The descent from Bertol is a good one and went some way towards making up for disappointment in not making it through to Zermatt.

So again the Winter Room trip provided adventure. Despite a "failure" of sorts - if success means reaching Zermatt - we had a great week, with good skiing, good fun and a real team spirit. Thanks everyone for making it work!

Off Piste in Arolla and Grimentz

~ Tuesday 30th January 2018

It's been a fast turn-around - from road closures, avalanches and landslides to perfect, stable off-piste conditions in a few days. The mountains never cease to amaze! Relatively warm temperatures and settled weather have created some excellent ski conditions in the Swiss Alps.

I started the week in Grimentz with the British Mountain Guides Off-piste training course.
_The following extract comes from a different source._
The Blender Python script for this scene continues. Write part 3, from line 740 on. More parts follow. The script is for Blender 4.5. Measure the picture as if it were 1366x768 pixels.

The popularity of off-piste and lift access day-touring has exploded in recent years and now provides the bulk of many guides' winter work, so a specific training course seems like a really good idea. The Val d'Anniviers is no longer a "secret spot" - it has joined the Magic Pass scheme and is much busier than a few years ago, but with a little imagination it's still not hard to find untracked snow.

Next, back home in Evolene with a few days off work - and perfect ski conditions!

Ski season update

~ Sunday 21st January 2018

"... above average snow depths for this juncture of the season; far above average snow depths on the northern Alpine Ridge, in the Valais, in northern Grisons and in the Lower Engadine."

Swiss Avalanche Bulletin

Well, that sums up the 2018 ski season in a sentence. It started snowing early prompting the usual excitement and forecasts of "bumper" snowfall, but this time they were right! Snow depths in the Valais are currently around double the average - this time last year we were still skiing on rocks and grass!

Heavy snowfall has disadvantages and has taken a particularly heavy toll on the mountain roads - keeping them open is hard enough and needs an army machines and drivers, but rockfalls and landslides have made life even harder this year. Arolla has been cut off for a record number of days, Zermatt has been inaccessible by road and now by train, and the Col de la Forclaz is closed until at least early March!

It's good news for skiers though. Exceptional conditions in resorts and (between storms!) some excellent touring. It now looks certain that there's going to be plenty of snow for the main touring season too.